CONSEQUENCES OF THE MOJAVE WAISTLAND

Imagine an Andean-style orogen, with a forearc, arc, and backarc fold-and-thrust belt. Allow one segment of that orogen to have a narrow arc-to-craton distance limiting the cratonward growth of the fold-and-thrust belt. What might be the consequences? If the arc-craton distance decreases uniformly along the orogen, then the narrow segment will see far more rapid crustal thickening. The consequences of that would start with a highland likely to be a major source of sediment. Disruption of the fold-and-thrust belt would follow as gravitational stresses balance compressional ones. As the crust warms, the lower crust might be driven to flow into neighboring areas, expanding uplift even into areas with little or no surface deformation. Further warming might lead to extensional faulting and melting of the lower crust. Depending on the overall magnitude of shortening, profound tectonism of the crust is likely.

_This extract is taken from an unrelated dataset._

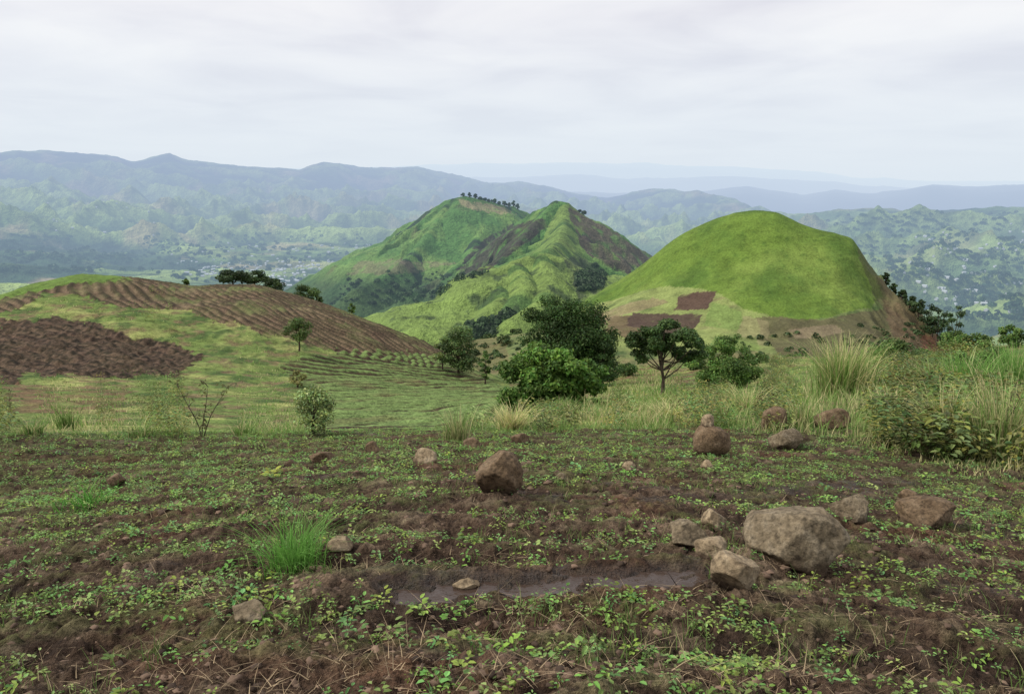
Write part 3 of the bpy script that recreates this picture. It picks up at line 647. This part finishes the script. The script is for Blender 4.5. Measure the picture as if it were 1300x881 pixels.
tussock(1170,520,50,36,260,.35,1.4,'low yellow green tussock between the feathery and the broad tussocks',.9)
tussock(764,535,22,22,100,.3,1.3,'tiny green grass tuft in the meadow below the trees',.8)
tussock(580,560,48,56,150,.6,1.2,'thin brownish weed tuft at the field edge left of centre',.9)
tussock(798,528,16,22,70,.2,1.3,'tiny grass tuft right of the one below the trees',.8)
tussock(40,552,40,24,160,.3,1.2,'grass tuft at the far left field edge',.9)
tussock(180,552,50,20,130,.3,1.2,'low wide grass tuft on the left field edge',.9)
tussock(310,552,40,22,110,.2,1.2,'grass tuft right of the bare sapling',.9)
tussock(85,545,26,34,110,.1,1.0,'dark green upright weed tuft on the left field edge',.6)
tussock(950,520,60,34,300,.65,1.6,'pale grass tussock left of the dark upright rock',.9)
tussock(850,528,50,22,220,.8,1.7,'low straw tussock in the meadow right of centre',.9)
tussock(1095,490,40,34,260,.45,1.5,'pale tussock just behind the tallest feathery one',.8)
tussock(1190,490,54,36,300,.3,1.4,'low green clump left of the green tall grass clump',.8)
# ---------------------------------------------------------------- trees
def tube(pts,rad,sides=7):
    V=[];Q=[]
    for i,(p,rr) in enumerate(zip(pts,rad)):
        d=(pts[min(i+1,len(pts)-1)]-pts[max(i-1,0)]).normalized(); u=d.orthogonal().normalized(); v=d.cross(u)
        for k in range(sides):
            a=2*math.pi*k/sides; V.append(p+(u*math.cos(a)+v*math.sin(a))*rr)
    for i in range(len(pts)-1):
        for k in range(sides):
            k2=(k+1)%sides; Q.append((i*sides+k,i*sides+k2,(i+1)*sides+k2,(i+1)*sides+k))
    return V,Q
def leafquads(cent,nrm,size,cols,aspect=.55):
    n=len(cent); nrm=nrm/np.linalg.norm(nrm,axis=1,keepdims=True)
    t=RNG.normal(size=(n,3)); t-=nrm*(t*nrm).sum(1,keepdims=True); t/=np.linalg.norm(t,axis=1,keepdims=True); b=np.cross(nrm,t)
    s=size[:,None]; V=np.stack([cent-t*s*.5,cent-b*s*aspect*.5+nrm*s*.08,cent+t*s*.5,cent+b*s*aspect*.5+nrm*s*.08],1)
    Q=np.arange(n*4).reshape(n,4); return V.reshape(-1,3),Q,np.repeat(cols,4,0)
def tree(px,top,width,label,base=None,r=None,L=A,kind='round',col=(.06,.11,.025),n=6000,crown=.75,leaf=None,name='tree',cat='tree',group=None,seed=0,nc=None,lean=0,flat=1.0,lobes=None):
    rn=random.Random(seed+int(px*7))
    if r is None: p,r=hit(L,px,base)
    else:
        a,_=azt(px,top); a=float(a); p=Vector((math.sin(a)*r,math.cos(a)*r,float(zat(L,a,r))))
    _,tt=azt(px,top); H_=float(tt)*r-p.z; sc=math.hypot(r,p.z)/F; W_=width*sc
    root=empty(name,p); tag(root,label,cat,group)
    ch=H_*crown; c0=H_-ch
    nc=nc or (14 if n>4000 else 8)
    cl=[]
    if lobes:
        for (lx,lz,lr) in lobes:
            ly=rn.uniform(-.25,.25)
            for j in range(max(4,int(nc*lr*lr*7))):
                a=rn.uniform(0,6.28); e=rn.uniform(-.7,1); q=math.sqrt(max(0,1-e*e))*rn.uniform(.5,1)
                c=Vector((W_*(lx+lr*q*math.cos(a)),W_*(ly+lr*q*math.sin(a)),H_*lz+W_*lr*.8*e))
                cr=W_*lr*rn.uniform(.36,.58); c.z=min(c.z,H_-cr*.6); cl.append((c,cr,cr*.65))
    else:
        for i in range(nc):
            u=(i+.5)/nc; z=c0+ch*(.12+.76*u)
            if kind=='umbrella': env=.6+.4*math.sin(math.pi*min(1,u*1.0+.1)); z=c0+ch*(.35+.5*rn.random())
            else: env=math.sin(math.pi*(u*.72+.16))
            a=i*2.4+rn.uniform(-.4,.4); rad=W_*.5*env*rn.uniform(.4,.85)
            cr=W_*rn.uniform(.13,.24)*(1.1 if nc<10 else 1)
            cl.append((Vector((math.cos(a)*rad,math.sin(a)*rad,z)),cr,cr*rn.uniform(.5,.75)*flat))
        cl.append((Vector((rn.uniform(-.08,.08)*W_,0,H_-W_*.10*flat)),W_*.14,W_*.10*flat))
    V=[];Q=[]
    def addt(pts,rad,s=7):
        v,q=tube(pts,rad,s); o=len(V); V.extend(v); Q.extend([tuple(i+o for i in f) for f in q])
    tr=max(H_*.022,sc*.9); th=c0+ch*.45
    tp=[Vector((lean*H_*.1*t*t+rn.uniform(-.01,.01)*H_,rn.uniform(-.01,.01)*H_,-.05*H_+(th+.05*H_)*t)) for t in (0,.2,.4,.6,.8,1)]
    addt(tp,[tr*(1.35-.9*t) for t in (0,.2,.4,.6,.8,1)],8)
    if n>250:
        for c,cr,cz in cl[::(3 if len(cl)>30 else 1)]:
            s=tp[rn.randint(2,4)]; m_=s.lerp(c,.5)+Vector((0,0,-.04*H_)); addt([s,m_,c],[tr*.5,tr*.32,tr*.12],5)
    mesh_np('trunk',[tuple(v) for v in V],Q,M_BARK,parent=root)
    wts=np.array([c[1]**2*c[2] for c in cl])**.8; wts/=wts.sum(); ci=RNG.choice(len(cl),n,p=wts)
    cc_=np.array([tuple(c[0]) for c in cl])[ci]; rr_=np.array([(c[1],c[1],c[2]) for c in cl])[ci]
    d=RNG.normal(size=(n,3)); d/=np.linalg.norm(d,axis=1,keepdims=True); rad=RNG.uniform(.25,1.12,(n,1))**.6
    dd=d*(1+.25*np.sin(d[:,[0]]*9+ci[:,None])*np.cos(d[:,[1]]*8+ci[:,None]*2))
    P=cc_+dd*rad*rr_
    nr=d*.7+RNG.normal(size=(n,3))*.6+np.array((0,0,.6))
    leafs=(leaf or max(.14,sc*2.6)); sz=leafs*RNG.uniform(.6,1.4,n)
    cb=RNG.uniform(.6,1.5,len(cl))[ci][:,None]
    cols=1.6*np.array(col)[None]*cb*RNG.uniform(.6,1.45,(n,1))*np.stack([RNG.uniform(.85,1.35,n),np.ones(n),RNG.uniform(.7,1.2,n)],-1)
    V2,Q2,C2=leafquads(P,nr,sz,cols); mesh_np('crown',V2,Q2,M_LEAF,C2,parent=root,smooth=False)
    return root
tree(722,372,120,'largest dark green tree with dense broad crown in the centre',r=72,n=36000,crown=.95,col=(.026,.056,.014),seed=1,nc=30,leaf=.22,
     lobes=[(-.30,.66,.22),(-.08,.80,.24),(.14,.74,.24),(.32,.52,.22),(-.36,.40,.20),(.02,.48,.30),(.28,.28,.24),(-.2,.25,.25)])
tree(766,424,46,'slim dark bush on the right flank of the largest tree',r=70,n=5500,crown=.95,col=(.028,.058,.016),seed=41,nc=12)
tree(700,439,122,'bright green rounded tree in front of the largest dark tree, left side',base=517,n=28000,crown=.95,col=(.058,.118,.022),seed=2,nc=30,leaf=.16,
     lobes=[(-.32,.48,.22),(-.12,.72,.22),(.12,.68,.22),(.34,.52,.20),(0,.35,.28),(-.30,.20,.20),(.30,.22,.22)])
tree(842,408,96,'spreading flat topped tree with bare trunk right of the largest tree',base=501,n=22000,crown=.75,kind='umbrella',col=(.034,.066,.019),seed=3,nc=34,lean=-.6,flat=.8,
     lobes=[(-.36,.66,.16),(-.18,.80,.17),(.02,.84,.18),(.22,.74,.18),(.40,.60,.16),(.08,.60,.19),(-.25,.56,.15),(.34,.46,.14),(-.08,.64,.17)])
tree(918,427,80,'fresh green bushy tree right of the flat topped tree',base=493,n=18000,crown=.95,col=(.062,.12,.028),seed=4,nc=30,
     lobes=[(-.32,.5,.2),(-.05,.7,.22),(.2,.78,.2),(.36,.45,.2),(0,.35,.28),(-.3,.2,.2),(.3,.2,.2)])
tree(582,413,52,'round dark green bush at the right end of the ploughed ridge',base=474,n=7000,crown=.98,col=(.058,.10,.033),seed=5,nc=22,name='bush',cat='bush')
tree(562,428,26,'small pale bush on the left of the round dark bush',base=470,n=1200,crown=.9,col=(.10,.14,.05),seed=6,nc=6,name='bush',cat='bush')
tree(380,403,36,'small leaning tree alone on the grassy slope below the ploughed ridge',base=446,n=2400,crown=.72,col=(.06,.10,.03),seed=7,lean=.6,nc=12)
tree(398,487,58,'pale green shrub standing at the left field edge',base=552,n=2800,crown=.97,col=(.14,.20,.075),seed=8,name='shrub',cat='shrub',leaf=.06,nc=22)
tree(378,470,24,'low olive shrub in grass below the small leaning tree',base=492,n=700,crown=.97,col=(.12,.13,.045),seed=9,name='shrub',cat='shrub')
def sapling(px,base,top,label,seed,leaves=120,spread=.35):
    rn=random.Random(seed); p,r=hit(A,px,base); _,tt=azt(px,top); H_=float(tt)*r-p.z
    root=empty('sapling',p); tag(root,label,'sapling'); V=[];Q=[];tips=[]
    def addt(pts,rad):
        v,q=tube(pts,rad,5); o=len(V); V.extend(v); Q.extend([tuple(i+o for i in f) for f in q])
    for s in range(3):
        x=Vector((rn.uniform(-.03,.03),rn.uniform(-.03,.03),-.05)); pts=[x]; dr=Vector((rn.uniform(-spread,spread),rn.uniform(-spread,spread),1))
        for i in range(5): x=x+dr.normalized()*H_/5*rn.uniform(.8,1.1); dr+=Vector((rn.uniform(-.2,.2),rn.uniform(-.2,.2),0)); pts.append(x)
        addt(pts,[.012,.010,.009,.007,.005,.003])
        for i in range(1,6):
            for _ in range(2):
                e=pts[i]+Vector((rn.uniform(-1,1),rn.uniform(-1,1),rn.uniform(.3,1)))*H_*.14; addt([pts[i],pts[i].lerp(e,.5)+Vector((0,0,.02)),e],[.006,.005,.003]); tips+= [e,pts[i].lerp(e,.6)]
    mesh_np('stem',[tuple(v) for v in V],Q,M_BARK,parent=root)
    T=np.array([tuple(t) for t in tips]); c=T[RNG.integers(0,len(T),leaves)]+RNG.normal(0,.05,(leaves,3))
    v,q,cc2=leafquads(c,RNG.normal(size=(leaves,3))+np.array((0,0,1)),RNG.uniform(.05,.1,leaves),np.array((.16,.17,.06))[None]*RNG.uniform(.6,1.3,(leaves,1)))
    mesh_np('leaves',v,q,M_LEAF,cc2,parent=root,smooth=False)
sapling(256,554,484,'nearly bare thin sapling with forked twigs at the left field edge',3)
sapling(14,540,490,'dry leafless twiggy sapling at the far left edge',4,25,.7)
sapling(1262,575,470,'thin reddish twiggy stems among grass at the right edge',6,90,.5)
def behind(px,top,w,label,dr=12,**k): 
    return tree(px,top,w,label,r=crest(A,px,90,170)+dr,**k)
behind(294,343,46,'flat dark tree behind the ploughed ridge, leftmost of the ridge trees',n=2600,kind='umbrella',crown=.7,col=(.022,.043,.014),seed=11,flat=.7)
behind(322,343,40,'dark tree joined to the right of the leftmost ridge tree',n=2200,kind='umbrella',crown=.7,col=(.024,.046,.014),seed=12,flat=.7)
behind(347,354,34,'low dark tree on the ploughed ridge right of the joined pair',n=1500,crown=.8,col=(.026,.05,.016),seed=13)
behind(387,362,36,'green tree behind the falling end of the ploughed ridge',n=1800,crown=.85,col=(.04,.072,.02),seed=14)
behind(236,354,8,'tiny lone tree on the crest of the ploughed ridge, left of the others',n=250,dr=4,crown=.8,seed=15)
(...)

This scenario is not hypothetical: the Mojave Desert occupies the narrowest part of the Cretaceous Cordilleran orogen (hence, the “waistland”). Unusual uplift seems likely: parts of this region were the source of sediments that travelled far into central Utah. Also, it is adjacent to the southwestern Colorado Plateau, which was uplifted and deeply incised in latest Cretaceous time with minimal faulting. The Sevier belt in this area shut down by 80 Ma, but the oddly oriented Maria fold-and-thrust belt emerged instead. Large extensional faults have been documented in several places. The pattern of Cretaceous plutons younging to the east, seen to both the north and south, is unrecognizeable in the Mojave. Peraluminous granites reflecting crustal melts are near metaluminous plutons that seem quite arc-like. And, of course, this region saw emplacement of the Rand-Pelona-Orocopia schists, making the overall structure of the crust as complex as anywhere in the continent.

Viewed from this perspective, the peculiar geology of the Mojave region need not be a product of unusual subduction processes (e.g., plateau subduction) but instead might reflect the presence of an unusually recalcitrant lithosphere in the western Colorado Plateau interacting with the very long-lived contractional Cordilleran orogen.